16 March 2010 [12:28] - TODAY.AZ
After long hours of debate, Iran's Majlis (parliament) has passed the budget bill for the new Persian calendar year starting March 21st.
The bill encompasses measures that give President Mahmoud Ahmadinejad the go-ahead for the first phase of his major economic reform plan.

Less than a week to the Persian New Year, lawmakers wrapped up 14 long sessions of debate and passed the much anticipated budget bill allowing the government to eliminate USD 20 billion worth of subsidies rather than the USD 40 billion that President Ahmadinejad had asked for.

This is the first phase of the Iranian president's major reform plan to make fundamental changes in Iran's economy, a topic that has sparked debates over the past year.

"Everyone agrees that the current subsidy system is wrong. The question is how to redirect the subsidies. In parliament, we believed that this should be done over a period of five years to reduce the negative effects, particularly on the inflation rate," lawmaker Mohammad Reza Khabbaz said.

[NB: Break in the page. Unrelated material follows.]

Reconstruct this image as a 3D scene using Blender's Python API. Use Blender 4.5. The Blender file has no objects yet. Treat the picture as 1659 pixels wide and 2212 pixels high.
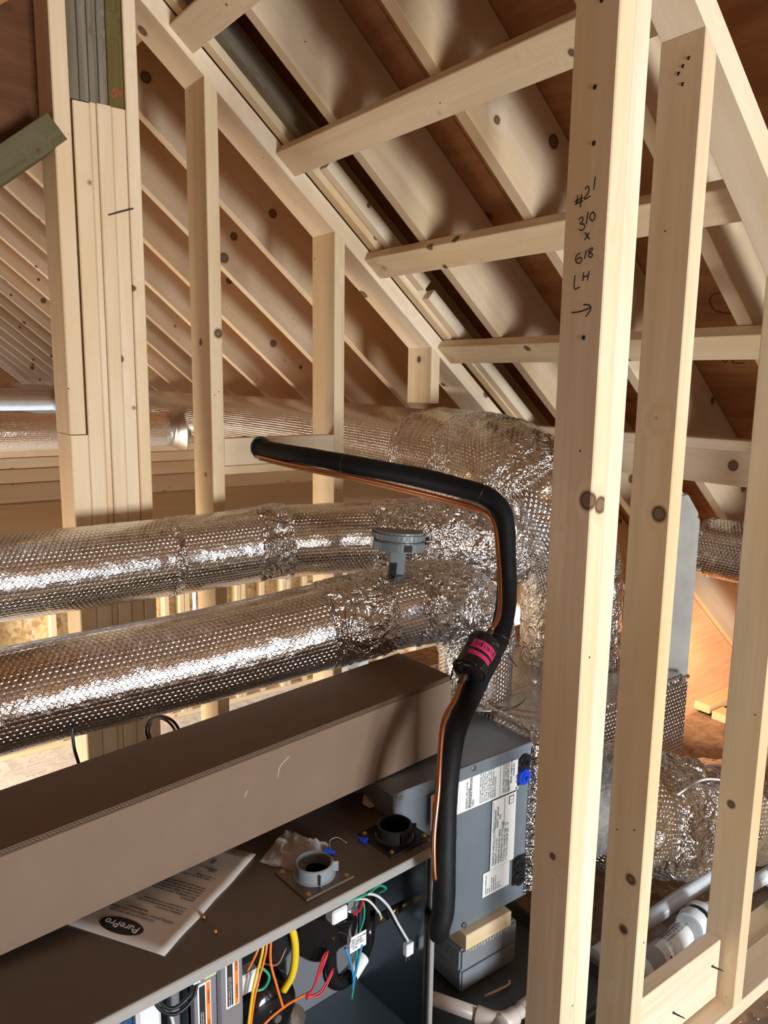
import bpy, bmesh, math, random
from mathutils import Matrix, Vector, noise
random.seed(7)
R = math.radians
sc = bpy.context.scene
COL = sc.collection
# ------------------------------------------------------------------ camera
YAW, PIT, ROL = R(53.077), R(9.542), R(0.8306)
EYE = Vector((0, 0, 1.564))
fw = Vector((math.cos(YAW)*math.cos(PIT), math.sin(YAW)*math.cos(PIT), -math.sin(PIT)))
rt = Vector((math.sin(YAW), -math.cos(YAW), 0)); upv = rt.cross(fw)
r2 = rt*math.cos(ROL)+upv*math.sin(ROL); u2 = -rt*math.sin(ROL)+upv*math.cos(ROL)
cd = bpy.data.cameras.new('camera'); cam = bpy.data.objects.new('camera', cd); COL.objects.link(cam)
M = Matrix((r2, u2, -fw)).transposed().to_4x4(); M.translation = EYE
cam.matrix_world = M
cd.sensor_fit = 'VERTICAL'; cd.sensor_height = 36.0; cd.lens = 1683.4/2212*36.0; cd.clip_start = 0.05
sc.camera = cam
# ------------------------------------------------------------------ world, daylight, exposure
w = bpy.data.worlds.new('world'); sc.world = w; w.use_nodes = True
bg = w.node_tree.nodes['Background']; bg.inputs[0].default_value = (0.78, 0.88, 1.0, 1); bg.inputs[1].default_value = 1.5
def area(name, loc, aim, sx, sy, power, col):
    l = bpy.data.lights.new(name, 'AREA'); l.shape = 'RECTANGLE'; l.size = sx; l.size_y = sy; l.energy = power; l.color = col
    o = bpy.data.objects.new(name, l); COL.objects.link(o)
    o.matrix_world = Matrix.Translation(loc) @ (Vector(aim)-Vector(loc)).to_track_quat('-Z', 'Y').to_matrix().to_4x4()
    return o
area('window_daylight', (0.85, -3.25, 0.72), (1.1, 2.0, 1.6), 0.9, 1.0, 245, (0.90, 0.965, 1.0))
area('wide_window_daylight', (3.6, -3.25, 0.65), (2.0, 2.0, 0.9), 2.8, 0.9, 95, (0.72, 0.87, 1.0))
area('stair_daylight', (-2.6, 4.3, -0.1), (2.0, 4.9, -0.6), 3.0, 1.5, 290, (1.0, 0.91, 0.76)).data.spread = R(110)
area('eave_fill_lamp', (2.66, 1.73, 0.52), (3.62, 1.95, 0.16), 0.10, 0.10, 3.2, (1.0, 0.62, 0.36)).data.spread = R(70)  # added lamp inside the attic, stands in for daylight leaking at the eave
vs = sc.view_settings; vs.view_transform = 'Standard'; vs.look = 'None'; vs.gamma = 1.0; vs.use_curve_mapping = False
vs.exposure = 0.14
# ------------------------------------------------------------------ materials
class NT:
    def __init__(s, name):
        s.m = bpy.data.materials.new(name); s.m.use_nodes = True; s.t = s.m.node_tree; s.t.nodes.clear()
        s.out = s.n('ShaderNodeOutputMaterial'); s.b = s.n('ShaderNodeBsdfPrincipled'); s.l(s.b.outputs[0], s.out.inputs[0])
    def n(s, k, **kw):
        nd = s.t.nodes.new(k)
        for a, b in kw.items(): setattr(nd, a, b)
        return nd
    def l(s, a, b): s.t.links.new(a, b)
    def math(s, op, a, b=None, c=None):
        nd = s.n('ShaderNodeMath', operation=op)
        for i, v in enumerate((a, b, c)):
            if v is None: continue
            if isinstance(v, (int, float)): nd.inputs[i].default_value = v
            else: s.l(v, nd.inputs[i])
        return nd.outputs[0]
    def ramp(s, fac, stops, interp='LINEAR'):
        nd = s.n('ShaderNodeValToRGB'); nd.color_ramp.interpolation = interp
        e = nd.color_ramp.elements
        while len(e) < len(stops): e.new(0.5)
        for i, (p, c) in enumerate(stops): e[i].position = p; e[i].color = (*c, 1) if len(c) == 3 else c
        s.l(fac, nd.inputs[0]); return nd.outputs[0]
    def mix(s, fac, a, b, bt='MIX'):
        nd = s.n('ShaderNodeMix', data_type='RGBA', blend_type=bt)
        for i, v in ((0, fac), (6, a), (7, b)):
            if isinstance(v, (int, float)): nd.inputs[i].default_value = v
            elif isinstance(v, tuple): nd.inputs[i].default_value = (*v, 1)
            else: s.l(v, nd.inputs[i])
        return nd.outputs[2]
    def mapping(s, vec, scale, loc=None):
        nd = s.n('ShaderNodeMapping'); s.l(vec, nd.inputs[0]); nd.inputs['Scale'].default_value = scale
        if loc is not None: s.l(loc, nd.inputs['Location'])
        return nd.outputs[0]
    def noise(s, vec, scale, detail=3, rough=.55, dist=0.0):
        nd = s.n('ShaderNodeTexNoise'); s.l(vec, nd.inputs[0]); nd.inputs['Scale'].default_value = scale
        nd.inputs['Detail'].default_value = detail; nd.inputs['Roughness'].default_value = rough; nd.inputs['Distortion'].default_value = dist
        return nd.outputs[0]
    def vor(s, vec, scale, rnd=1.0, feat='F1', out=0):
        nd = s.n('ShaderNodeTexVoronoi', feature=feat); s.l(vec, nd.inputs[0]); nd.inputs['Scale'].default_value = scale
        nd.inputs['Randomness'].default_value = rnd
        return nd.outputs[out]
    def bump(s, h, strength=.5, dist=.002, prev=None):
        nd = s.n('ShaderNodeBump'); nd.inputs['Strength'].default_value = strength; nd.inputs['Distance'].default_value = dist
        s.l(h, nd.inputs['Height'])
        if prev is not None: s.l(prev, nd.inputs['Normal'])
        return nd.outputs[0]
def plain(name, col, rough=.5, metal=0.0, spec=.5, bumpy=0.0, bscale=60, var=0.06, alpha=None, trans=0.0):
    s = NT(name); s.b.inputs['Roughness'].default_value = rough; s.b.inputs['Metallic'].default_value = metal
    s.b.inputs['Specular IOR Level'].default_value = spec
    co = s.n('ShaderNodeTexCoord').outputs['Object']
    nz = s.noise(co, 14, 4)
    c = s.mix(nz, tuple(max(0, x*(1-var*2)) for x in col), tuple(min(1, x*(1+var*2)) for x in col))
    s.l(c, s.b.inputs[0])
    if bumpy: s.l(s.bump(s.noise(co, bscale, 3), bumpy, .002), s.b.inputs['Normal'])
    if alpha is not None: s.b.inputs['Alpha'].default_value = alpha
    if trans: s.b.inputs['Transmission Weight'].default_value = trans
    return s.m
def wood(name, light, dark, knot=(.10, .045, .018), grain=1.0, gs=26, knots=1.3, rough=.62, bump=.25, nails=True, var=.22, stain=0.0):
    s = NT(name); tc = s.n('ShaderNodeTexCoord').outputs['Object']; rn = s.n('ShaderNodeObjectInfo').outputs['Random']
    cmb = s.n('ShaderNodeCombineXYZ'); s.l(s.math('MULTIPLY', rn, 57.0), cmb.inputs[0]); s.l(s.math('MULTIPLY', rn, 31.0), cmb.inputs[1]); s.l(s.math('MULTIPLY', rn, 43.0), cmb.inputs[2])
    add = s.n('ShaderNodeVectorMath', operation='ADD'); s.l(tc, add.inputs[0]); s.l(cmb.outputs[0], add.inputs[1]); co = add.outputs[0]
    kd = s.vor(co, 8.0)
    # grain flows around the knots
    warp = s.math('MULTIPLY', s.ramp(kd, [(0.0, (1, 1, 1)), (.35, (0, 0, 0))]), 0.05)
    cw = s.n('ShaderNodeVectorMath', operation='ADD'); s.l(co, cw.inputs[0]); cb = s.n('ShaderNodeCombineXYZ'); s.l(warp, cb.inputs[1]); s.l(warp, cb.inputs[2]); s.l(cb.outputs[0], cw.inputs[1])
    st = s.mapping(cw.outputs[0], (1.3, gs, gs))
    g1 = s.noise(st, 1.0, 5, .6, .6); st2 = s.mapping(cw.outputs[0], (3.0, gs*5, gs*5)); g2 = s.noise(st2, 1.0, 3, .6)
    g = s.math('ADD', s.math('MULTIPLY', g1, .7), s.math('MULTIPLY', g2, .3))
    c = s.ramp(g, [(.36, dark), (.5, tuple((a*.6+b*.4) for a, b in zip(light, dark))), (.62, light)])
    c = s.mix(1-grain if grain < 1 else 0.0, c, light)
    big = s.noise(s.mapping(co, (1.2, 5, 5)), 1.0, 2)
    c = s.mix(s.ramp(big, [(.45, (0, 0, 0)), (.75, (1, 1, 1))]), c, tuple(x*y for x, y in zip(light, (.86, .74, .56))))
    c = s.mix(s.math('MULTIPLY', rn, var), c, tuple(x*y for x, y in zip(light, (.70, .60, .48))))
    if stain:
        stn = s.noise(s.mapping(co, (.8, 12, 12)), 1.0, 4)
        c = s.mix(s.ramp(stn, [(.5, (0, 0, 0)), (.62, (stain,)*3)]), c, (.14, .135, .12))
    if knots:
        gate = s.vor(co, 8.0, out=1); sp = s.n('ShaderNodeSeparateColor'); s.l(gate, sp.inputs[0])
        thr = s.math('MULTIPLY', sp.outputs[0], .10*knots)
        kf = s.n('ShaderNodeMapRange'); s.l(kd, kf.inputs[0]); s.l(thr, kf.inputs[1]); s.l(s.math('MULTIPLY', thr, 1.55), kf.inputs[2]); kf.inputs[3].default_value = 1; kf.inputs[4].default_value = 0
        c = s.mix(s.math('MULTIPLY', kf.outputs[0], .85), c, knot)
        ring = s.math('COMPARE', s.math('DIVIDE', kd, thr), 1.0, .16)
        c = s.mix(s.math('MULTIPLY', ring, .6), c, tuple(x*.45 for x in knot))
    if nails:
        nd = s.vor(co, 13.0); c = s.mix(s.math('LESS_THAN', nd, .028), c, (.03, .02, .015))
    s.l(c, s.b.inputs[0]); s.b.inputs['Roughness'].default_value = rough; s.b.inputs['Specular IOR Level'].default_value = .25
    s.l(s.bump(g, bump, .0015), s.b.inputs['Normal'])
    return s.m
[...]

The government is currently paying USD 100 billion in subsidies and President Ahmadinejad says the faster changes are made, the easier it will be for the nation to adapt.

Last Tuesday, debates continued behind closed doors, as President Ahmadinejad tried to convince the nation's representatives in Majlis.

"The president told us that the USD 40 billion would not increase the current 11.8 percent inflation, rather it would reduce it because it will not be adding to the liquidity," another lawmaker, Vali Esmaeeli said.

Esmaeeli added that if parliament disagrees, it will become difficult for the government to go through with the plan.

Only 105 lawmakers agreed, the remaining members of parliament were of the opinion that such a rapid change might trigger a 50 percent surge in inflation.

"If we were to agree with the USD 40 billion, it would definitely affect the calculations regarding the prices of fuel and food," lawmaker Mohammad Taqi Rahbar said.

"It would create a shock so we disagreed….The government should not expect parliament to agree with everything it proposes."

The next year's budget in terms of resources and spending stands at USD 360 billion based on an oil price of USD 65 per barrel.

Now that parliament has passed next year's budget bill, Iran prepares itself for the first phase of major economic reforms which includes the redistribution of state subsidies for food and energy – something that critics believe will negatively impact the country's inflation rates.